Gratitude as Gift

Gratitude as Gift December 27, 2012

So, the prose is a overwrought, but Robert Raynolds vividly captures the giftiness of gratitude in a couple of passages in his 1961 prose-poem, In Praise of Gratitude .

Returning from a visit to Mexico as a young man, he pays a visit to the woman who will become his wife: “She opened the door, and suddenly as she saw me a change of light came over her face and her body rose out of the routine of answering a doorbell into free upspring of dancing life, and she said: ‘I am glad to see you!’ She said it in every light and motion and sound of her whole being. And I knew that gratitude had suddenly flooded her heart with blessing, and her gratitude had overflowed and blessed my heart. And I knew that gratitude is a blessing that we give to one another’ (p. 11).

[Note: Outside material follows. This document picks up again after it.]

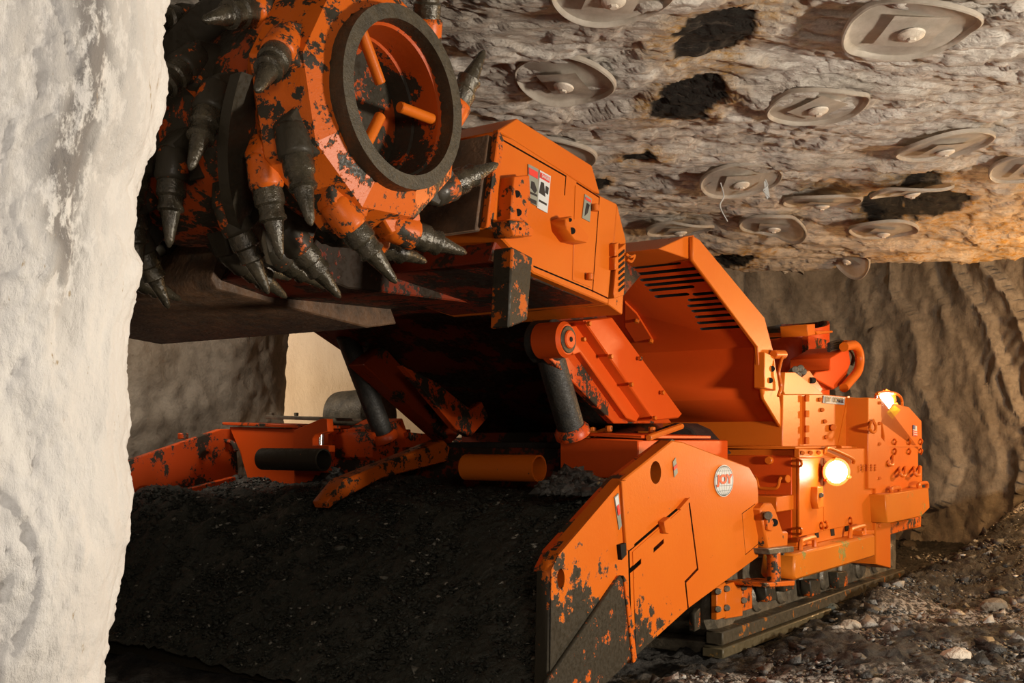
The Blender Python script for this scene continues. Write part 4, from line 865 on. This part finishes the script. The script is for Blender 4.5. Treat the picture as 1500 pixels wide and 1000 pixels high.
shroud('shroud_liner', .288, .02, M['grime_shade'], tail)
plate('tail_bracket', [(1182, 475), (1194, 474), (1194, 490), (1184, 492)], TA, .2, M['clean'], tail, .004)
plate('tail_box', [(1194, 484), (1220, 484), (1220, 487), (1198, 490)], TA, .5, M['clean'], tail, .004)
plate('tail_wall', [(1184, 492), (1214, 498), (1224, 512), (1216, 530), (1184, 540)], TA-.25, .05, M['redworn'], tail, .004)
tf = plate('tail_fender', [(1216, 524), (1243, 508), (1246, 532), (1236, 562), (1222, 570), (1190, 552), (1196, 545), (1216, 542)], TA+.1, .30, M['red'], miner, .006)
plate('tail_sill', [(1180, 548), (1216, 545), (1222, 570), (1205, 572)], TA+.05, .4, M['red'], tf, .004)
tube('hose_guard', [pu(1236, 508, TA+.15), pu(1252, 506, TA+.15), pu(1259, 520, TA+.15), pu(1257, 542, TA+.15), pu(1243, 560, TA+.15), pu(1236, 568, TA+.15)], .035, M['clean'], tf, 10)
for i in range(4): tube('hose', [pu(1214, 504+i*3, TA+.05), pu(1230, 500+i*3, TA+.06), pu(1244, 505+i*2, TA+.08), pu(1251, 515+i*3, TA+.08), pu(1248, 535, TA+.06)], .014, M['black'], tf, 8)
cyl('hose_coupling', pu(1238, 504, TA+.12), pu(1252, 504, TA+.12), .03, M['clean'], tf, 12)
vb = plate('valve_bracket', [(1164, 548), (1186, 542), (1206, 570), (1200, 577), (1165, 577)], -.30, .12, M['clean'], miner, .005)
cyl('bracket_slot', pu(1186, 557, -.30), pu(1192, 557, -.29), .02, M['dark'], vb, 10)
for x, y in ((1160, 545), (1168, 543), (1172, 548), (1164, 553)): cyl('hydraulic_fitting', pu(x, y, -.25), pu(x+5, y-4, -.2), .022, M['steel'], vb, 10)
tube('valve_hose', [pu(1163, 545, -.22), pu(1160, 555, -.2), pu(1164, 565, -.2), pu(1158, 575, -.22)], .016, M['black'], vb, 8)
cb2 = ubox('tail_conveyor', -1.0, -1.9, 7.6, 9.6, 1.0, 1.35, M['redworn'], miner)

Another: “One of the loveliest things I have ever seen was a warm shy smile of gratitude lighting up a woman’s face in the midst of a cubbyhole cocktail party, where noisy avoidance of life was killing the hour. A shadow of long-endured fear, bleak and cold, haunted her face with torment; her life was suspended a thousand fathoms below the froth of the party; she dwelt bewildered in profound dread. At the sound of a word that was warm, spoken to the child of her heart, a miracle of light came from within her, shattering the shadow of fear on her face. Light of gratitude began to glow in her heart and came up to light her face with tender joy, and her life gave forth warmth of new being. During her moment of gratitude she become one of grace who gave blessing” (p. 91).